Bien sûr, la voie rapide présente des avantages pour les voyageurs réguliers entre la capitale et l’aéroport d’Entebbe – même si l’on s’inquiète de plus en plus de la faible fréquentation de la route un an et demi après son ouverture. Surnommée la route la plus chère du monde, elle n’est qu’un exemple parmi d’autres de grands projets d’infrastructure coûteux dont les avantages sont de plus en plus remis en question en Afrique.
[Précision : la voie rapide d’Entebbe étant souvent vandalisée par les populations locales exaspérées, les autorités ont annoncé en 2018 qu’elles allaient électrifier la clôture le long de la route, NdT]
Attention à la marche
Les médias et la politique internationale présentent souvent l’Afrique comme un continent étant freiné par des absences qu’il faut combler. Mais l’on prête rarement beaucoup d’attention aux différents points de vue autour de ce « besoin » ni aux personnes qui bénéficient du comblement de ces lacunes. L’idée d’un énorme « déficit d’infrastructures » en Afrique en est l’exemple ultime, le manque d’infrastructures étant souvent estimé à des centaines de milliards, voire des billions de dollars.
Il est vrai qu’il existe des défis majeurs en matière d’infrastructures dans de nombreuses régions d’Afrique. Mais il convient d’examiner attentivement les motivations derrière l’importance accrue accordée à ce « déficit » et exprimée par toute une série d’organismes financiers tels que les fonds de pension, les compagnies d’assurance et d’autres grands investisseurs internationaux.
Depuis la crise financière de 2007-2009, ces organismes sont à la recherche de nouveaux types d’actifs dans lesquels investir. C’est pourquoi le déficit d’infrastructures en Afrique est de plus en plus considéré comme une opportunité d’investissement. Si ce sont souvent les infrastructures financées par la Chine, comme la route décrite ci-dessus, qui sont actuellement les plus visibles, une nouvelle vague d’infrastructures financées par des capitaux privés internationaux en provenance de l’Occident se profile à l’horizon.
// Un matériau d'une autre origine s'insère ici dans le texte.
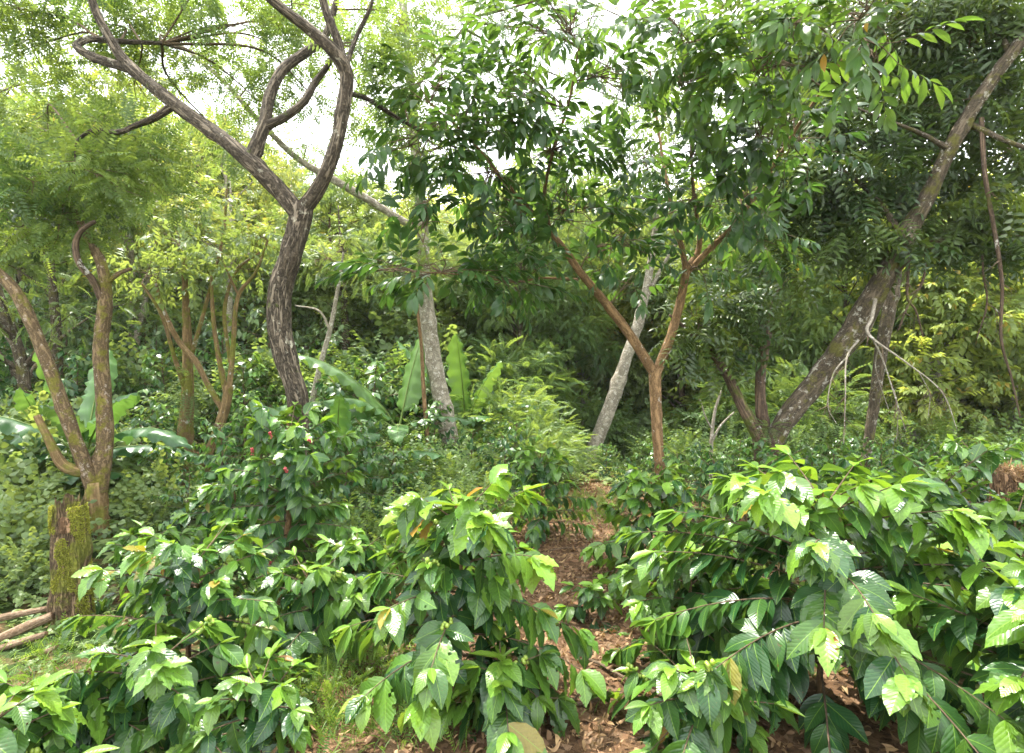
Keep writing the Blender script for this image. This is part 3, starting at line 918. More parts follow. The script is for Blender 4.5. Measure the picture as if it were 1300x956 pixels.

De l’Afrique du Sud à la République démocratique du Congo, les infrastructures financées par des partenariats public-privé et d’autres formes de « financement mixte » sont présentées comme la réponse aux défis de l’Afrique. Selon le gouvernement sud-africain, de tels projets « doivent être de grande envergure » et doivent présenter un « profil de risque suffisamment attrayant » pour les investisseurs.
Attisement des conflits ?
En attendant, comme le montre le cas de Kampala, les gros investissements en infrastructures font souvent augmenter la valeur des terres à mesure que les spéculateurs et les promoteurs haut de gamme entrent en scène. Cela déplace fréquemment les populations préexistantes.
L’augmentation du coût des terres et des biens en Afrique urbaine, en particulier dans les zones en transformation rapide à la périphérie des grandes villes, est également associée à une augmentation des conflits fonciers. En Afrique de l’Ouest par exemple, il est courant que des groupes d’homme – connus sous le nom de « gardiens de la terre » au Ghana ou d’ « Omo-Onile » (enfants du sol) à Lagos – basent leurs moyens de subsistance sur l’extorsion violente de ressources aux gens ordinaires qui tentent de construire sur des terres urbaines. Ces « gardiens de la terre» justifient leurs actes par des revendications ancestrales de propriété sur la terre comme justification.
L’augmentation du prix des terres liée aux investissements dans les infrastructures risque d’exacerber ces pratiques si elles ne sont pas prises en charge correctement. Comme l’a fait remarquer un jour un propriétaire foncier nigérian à un collègue et à moi-même : « La terre est le pétrole brut de Lagos. » Ces terres prisées font écho à l’idée d’une « malédiction des ressources », provoquée par l’abondance d’une ressource telle que le pétrole, et pouvant générer de violents conflits. Alors que les riches propriétaires urbains tirent profit de l’augmentation de la valeur des terres, ils forment également un important lobby politique qui peut bloquer des réformes progressistes telles que l’augmentation de l’impôt foncier. Ironiquement, cela prive les gouvernements municipaux des ressources nécessaires pour construire les infrastructures qui comptent vraiment pour les pauvres.
Au lieu de présenter les villes africaines comme des lieux caractérisés par des absences, il est crucial de comprendre les intérêts et les pratiques quotidiennes qui existent autour de ces soi-disant « lacunes ». Il ne s’agit pas seulement d’examiner qui sera déplacé par les méga-infrastructures, il s’agit aussi d’être attentif à la question suivante : vont-elles favoriser des activités de prédation et d’exclusion à l’encontre des populations locales ?
Les « solutions » actuelles financées par des investisseurs internationaux à la recherche de taux de rendement élevés n’offrent pas seulement des perspectives limitées aux pauvres, elles pourraient même engendrer de nouvelles formes d’instabilité politique en amplifiant les inégalités et les déplacements, et en suscitant des revendications territoriales.